++++ INFORMATION PROVIDED
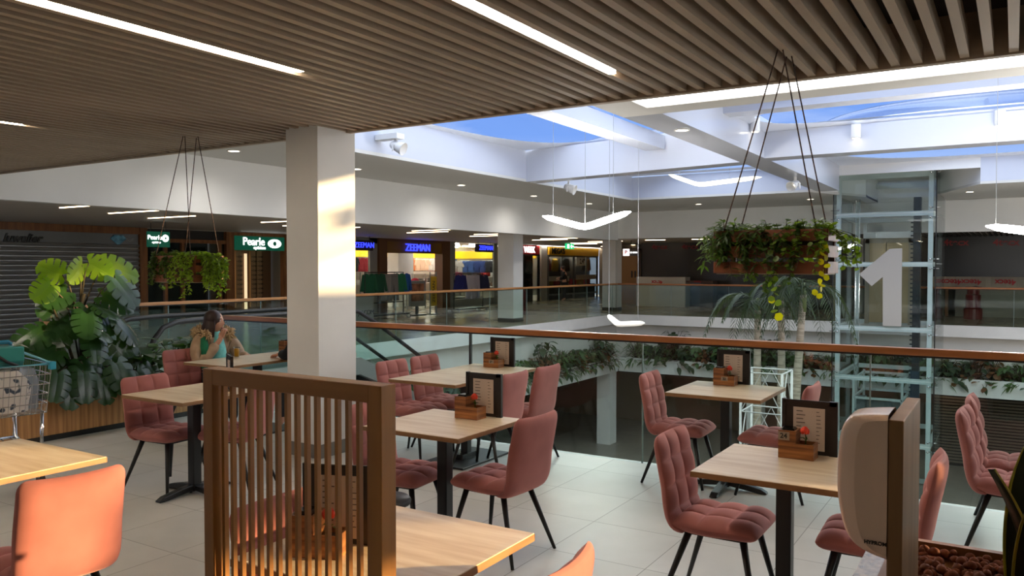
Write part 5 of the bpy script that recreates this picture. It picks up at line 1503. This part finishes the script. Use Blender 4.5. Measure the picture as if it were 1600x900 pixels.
def hand_chains(w, d, n, curl=.5, s=1.0, side=1):
    """palm root w, pointing along d, back of the hand along n; five separate fingers"""
    d, sdir, n = frame_of(d, n)
    w = V(w); sdir = sdir * side
    ch = []
    lens = (.072, .080, .074, .058)
    for k in range(4):
        b = w + d * .085 * s + sdir * (.031 - .0205 * k) * s
        p = [(tuple(w), .019 * s), (tuple(w + d * .045 * s + sdir * (.018 - .012 * k) * s), .013 * s), (tuple(b), .0098 * s)]
        L = lens[k] * s; q = b; a = curl * .5
        for f, seg in enumerate((.45, .32, .23)):
            q = q + (d * cos(a) - n * sin(a)) * L * seg; a += curl
            p.append((tuple(q), (.0088 - .0010 * f) * s))
        ch.append(p)
    tb = w + d * .025 * s + sdir * .030 * s
    ch.append([(tuple(w), .019 * s), (tuple(tb), .0125 * s), (tuple(tb + (d * .6 + sdir * .6 - n * .3) * .035 * s), .0105 * s), (tuple(tb + (d * .95 + sdir * .55 - n * .5) * .060 * s), .0088 * s)])
    return ch
def eyes(P, parent):
    mat('eye_white_%s' % parent.name, (220, 214, 206), .3); mat('brow_%s' % parent.name, (60, 40, 32), .8)
    for sd in (-1, 1):
        e_ = MB().ball(P((.078, sd * .030, .014)), .0105, 10, 6).build('eye', MATS['eye_white_%s' % parent.name], parent, smooth=True)
        MB().ball(P((.0865, sd * .030, .014)), .005, 8, 5).build('iris', black, e_, smooth=True)
        MB().tube([P((.092, sd * .014, .034)), P((.092, sd * .030, .040)), P((.080, sd * .046, .034))], [.003, .004, .002], 6).build('eyebrow', MATS['brow_%s' % parent.name], parent)
    l = MB()
    l.tube([P((.094, -.022, -.062)), P((.102, 0, -.0595)), P((.094, .022, -.062))], [.002, .0062, .002], 8).tube([P((.094, -.020, -.064)), P((.101, 0, -.0690)), P((.094, .020, -.064))], [.002, .006, .002], 8)
    l.build('lips', mat('lips_%s' % parent.name, (168, 84, 78), .45), parent, smooth=True)

# ---- seated woman with the fur hood. local frame: x towards the table, y to her left
W0 = V((-7.16, 5.60, 0))
t_loc = (W0.x, W0.y, 0)
hip, chest, neck = (-.02, 0, .53), (-.03, 0, .88), (-.03, 0, 1.06)
hd = V((.005, -.02, 1.175))
yaw = R(28)
rs, ls = (-.03, -.18, .98), (-.03, .18, .98)
re, le = (.05, -.27, .72), (.10, .25, .74)
rwr = (.16, -.05, .985); lwr = (.30, .20, .79)
b = skin_mesh([[(hip, (.15, .12)), ((-.03, 0, .70), (.13, .105)), (chest, (.145, .105)), (neck, .052), ((-.02, 0, 1.12), .05)],
               [(chest, (.145, .105)), (rs, .055), (re, .042), (rwr, .026)], [(chest, (.145, .105)), (ls, .055), (le, .042), (lwr, .026)],
               [(hip, (.15, .12)), ((.02, -.10, .52), .085), ((.40, -.11, .52), .062), ((.42, -.11, .10), .042), ((.50, -.11, .045), .035)],
               [(hip, (.15, .12)), ((.02, .10, .52), .085), ((.40, .11, .52), .062), ((.42, .11, .10), .042), ((.50, .11, .045), .035)],
               *hand_chains(rwr, (.05, .25, .95), (.2, -.95, .25), .75, .95, 1), *hand_chains(lwr, (.95, -.1, -.18), (0, 0, 1), .35, .95, 1)])
P = head(b, hd, yaw, R(4))
wm = b.build('person', skin_m, smooth=True, loc=t_loc)
tag(wm, 'seated woman in a beige coat with fur hood and mint sweater, hand at her chin', 'person')
eyes(P, wm); wm.scale = (.94, .94, .94)
# hair: shell over the skull falling to the collar
h = MB(); rows = []
Rm = Matrix.Rotation(yaw, 3, 'Z')
for i in range(13):
    u = i / 12; row = []
    for j in range(25):
        a = R(62) + (2 * pi - R(124)) * j / 24
        if u < .55:
            th = u / .55 * pi * .5
            r1, z = sin(th), .128 * cos(th)
            a2 = a if u > .3 else a
            x, y = .113 * r1 * cos(a2) - .006, .092 * r1 * sin(a2)
        else:
            v = (u - .55) / .45
            z = -.17 * v; k = 1 + .16 * sin(v * pi) + .02 * sin(j * 2.1 + v * 5)
            x, y = .113 * cos(a) * k - .006 - .012 * v, .092 * sin(a) * k
        row.append(hd + Rm @ V((x, y, z)))
    rows.append(row)
hair_m = vary(mat('hair_brown', (64, 38, 32), .5), (44, 26, 22), (60, 60, 8), 3)
o = h.grid(rows).build('hair', hair_m, wm, smooth=True); s_ = o.modifiers.new('thick', 'SOLIDIFY'); s_.thickness = .018; s_.offset = 1
top = MB().ball(hd + Rm @ V((-.015, 0, .03)), .108, 18, 10, (1, .86, .98)); top.build('hair_crown', hair_m, wm, smooth=True)
# sweater
sw = skin_mesh([[(hip, (.165, .14)), ((-.02, 0, .70), (.15, .128)), ((-.02, 0, .88), (.158, .125)), ((-.02, 0, 1.03), (.085, .08)), ((-.015, 0, 1.085), (.062, .062))]])
sw.build('sweater', vary(mat('mint_knit', (128, 206, 200), .85), (110, 190, 186), (30, 30, 30), 3), wm, smooth=True)
# coat: back and sleeves, open at the front
coat_m = vary(mat('coat_beige', (176, 148, 120), .7), (156, 128, 102), (12, 12, 12), 4)
ct = skin_mesh([[((-.09, 0, .50), (.17, .16)), ((-.10, 0, .72), (.17, .15)), ((-.09, 0, .90), (.19, .13)), ((-.07, 0, 1.0), (.15, .11))],
                [((-.09, 0, .90), (.19, .13)), (rs, .098), ((.01, -.27, .84), .088), (re, .082), ((.115, -.15, .86), .066), ((.145, -.08, .945), .056)],
                [((-.09, 0, .90), (.19, .13)), (ls, .098), ((.03, .26, .86), .088), (le, .082), ((.20, .22, .77), .066), ((.27, .205, .785), .056)],
                [((-.09, 0, .72), (.17, .15)), ((.0, -.17, .70), .08), ((.03, -.17, .54), .08)], [((-.09, 0, .72), (.17, .15)), ((.0, .18, .70), .08), ((.03, .18, .54), .08)]])
ct.build('coat', coat_m, wm, smooth=True)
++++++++
- [WHAT IS EXPECTED] Restate the whole listing above exactly, please, omitting every image.

- [COMPLETE ANSWER]
Write part 5 of the bpy script that recreates this picture. It picks up at line 1503. This part finishes the script. Use Blender 4.5. Measure the picture as if it were 1600x900 pixels.
def hand_chains(w, d, n, curl=.5, s=1.0, side=1):
    """palm root w, pointing along d, back of the hand along n; five separate fingers"""
    d, sdir, n = frame_of(d, n)
    w = V(w); sdir = sdir * side
    ch = []
    lens = (.072, .080, .074, .058)
    for k in range(4):
        b = w + d * .085 * s + sdir * (.031 - .0205 * k) * s
        p = [(tuple(w), .019 * s), (tuple(w + d * .045 * s + sdir * (.018 - .012 * k) * s), .013 * s), (tuple(b), .0098 * s)]
        L = lens[k] * s; q = b; a = curl * .5
        for f, seg in enumerate((.45, .32, .23)):
            q = q + (d * cos(a) - n * sin(a)) * L * seg; a += curl
            p.append((tuple(q), (.0088 - .0010 * f) * s))
        ch.append(p)
    tb = w + d * .025 * s + sdir * .030 * s
    ch.append([(tuple(w), .019 * s), (tuple(tb), .0125 * s), (tuple(tb + (d * .6 + sdir * .6 - n * .3) * .035 * s), .0105 * s), (tuple(tb + (d * .95 + sdir * .55 - n * .5) * .060 * s), .0088 * s)])
    return ch
def eyes(P, parent):
    mat('eye_white_%s' % parent.name, (220, 214, 206), .3); mat('brow_%s' % parent.name, (60, 40, 32), .8)
    for sd in (-1, 1):
        e_ = MB().ball(P((.078, sd * .030, .014)), .0105, 10, 6).build('eye', MATS['eye_white_%s' % parent.name], parent, smooth=True)
        MB().ball(P((.0865, sd * .030, .014)), .005, 8, 5).build('iris', black, e_, smooth=True)
        MB().tube([P((.092, sd * .014, .034)), P((.092, sd * .030, .040)), P((.080, sd * .046, .034))], [.003, .004, .002], 6).build('eyebrow', MATS['brow_%s' % parent.name], parent)
    l = MB()
    l.tube([P((.094, -.022, -.062)), P((.102, 0, -.0595)), P((.094, .022, -.062))], [.002, .0062, .002], 8).tube([P((.094, -.020, -.064)), P((.101, 0, -.0690)), P((.094, .020, -.064))], [.002, .006, .002], 8)
    l.build('lips', mat('lips_%s' % parent.name, (168, 84, 78), .45), parent, smooth=True)

# ---- seated woman with the fur hood. local frame: x towards the table, y to her left
W0 = V((-7.16, 5.60, 0))
t_loc = (W0.x, W0.y, 0)
hip, chest, neck = (-.02, 0, .53), (-.03, 0, .88), (-.03, 0, 1.06)
hd = V((.005, -.02, 1.175))
yaw = R(28)
rs, ls = (-.03, -.18, .98), (-.03, .18, .98)
re, le = (.05, -.27, .72), (.10, .25, .74)
rwr = (.16, -.05, .985); lwr = (.30, .20, .79)
b = skin_mesh([[(hip, (.15, .12)), ((-.03, 0, .70), (.13, .105)), (chest, (.145, .105)), (neck, .052), ((-.02, 0, 1.12), .05)],
               [(chest, (.145, .105)), (rs, .055), (re, .042), (rwr, .026)], [(chest, (.145, .105)), (ls, .055), (le, .042), (lwr, .026)],
               [(hip, (.15, .12)), ((.02, -.10, .52), .085), ((.40, -.11, .52), .062), ((.42, -.11, .10), .042), ((.50, -.11, .045), .035)],
               [(hip, (.15, .12)), ((.02, .10, .52), .085), ((.40, .11, .52), .062), ((.42, .11, .10), .042), ((.50, .11, .045), .035)],
               *hand_chains(rwr, (.05, .25, .95), (.2, -.95, .25), .75, .95, 1), *hand_chains(lwr, (.95, -.1, -.18), (0, 0, 1), .35, .95, 1)])
P = head(b, hd, yaw, R(4))
wm = b.build('person', skin_m, smooth=True, loc=t_loc)
tag(wm, 'seated woman in a beige coat with fur hood and mint sweater, hand at her chin', 'person')
eyes(P, wm); wm.scale = (.94, .94, .94)
# hair: shell over the skull falling to the collar
h = MB(); rows = []
Rm = Matrix.Rotation(yaw, 3, 'Z')
for i in range(13):
    u = i / 12; row = []
    for j in range(25):
        a = R(62) + (2 * pi - R(124)) * j / 24
        if u < .55:
            th = u / .55 * pi * .5
            r1, z = sin(th), .128 * cos(th)
            a2 = a if u > .3 else a
            x, y = .113 * r1 * cos(a2) - .006, .092 * r1 * sin(a2)
        else:
            v = (u - .55) / .45
            z = -.17 * v; k = 1 + .16 * sin(v * pi) + .02 * sin(j * 2.1 + v * 5)
            x, y = .113 * cos(a) * k - .006 - .012 * v, .092 * sin(a) * k
        row.append(hd + Rm @ V((x, y, z)))
    rows.append(row)
hair_m = vary(mat('hair_brown', (64, 38, 32), .5), (44, 26, 22), (60, 60, 8), 3)
o = h.grid(rows).build('hair', hair_m, wm, smooth=True); s_ = o.modifiers.new('thick', 'SOLIDIFY'); s_.thickness = .018; s_.offset = 1
top = MB().ball(hd + Rm @ V((-.015, 0, .03)), .108, 18, 10, (1, .86, .98)); top.build('hair_crown', hair_m, wm, smooth=True)
# sweater
sw = skin_mesh([[(hip, (.165, .14)), ((-.02, 0, .70), (.15, .128)), ((-.02, 0, .88), (.158, .125)), ((-.02, 0, 1.03), (.085, .08)), ((-.015, 0, 1.085), (.062, .062))]])
sw.build('sweater', vary(mat('mint_knit', (128, 206, 200), .85), (110, 190, 186), (30, 30, 30), 3), wm, smooth=True)
# coat: back and sleeves, open at the front
coat_m = vary(mat('coat_beige', (176, 148, 120), .7), (156, 128, 102), (12, 12, 12), 4)
ct = skin_mesh([[((-.09, 0, .50), (.17, .16)), ((-.10, 0, .72), (.17, .15)), ((-.09, 0, .90), (.19, .13)), ((-.07, 0, 1.0), (.15, .11))],
                [((-.09, 0, .90), (.19, .13)), (rs, .098), ((.01, -.27, .84), .088), (re, .082), ((.115, -.15, .86), .066), ((.145, -.08, .945), .056)],
                [((-.09, 0, .90), (.19, .13)), (ls, .098), ((.03, .26, .86), .088), (le, .082), ((.20, .22, .77), .066), ((.27, .205, .785), .056)],
                [((-.09, 0, .72), (.17, .15)), ((.0, -.17, .70), .08), ((.03, -.17, .54), .08)], [((-.09, 0, .72), (.17, .15)), ((.0, .18, .70), .08), ((.03, .18, .54), .08)]])
ct.build('coat', coat_m, wm, smooth=True)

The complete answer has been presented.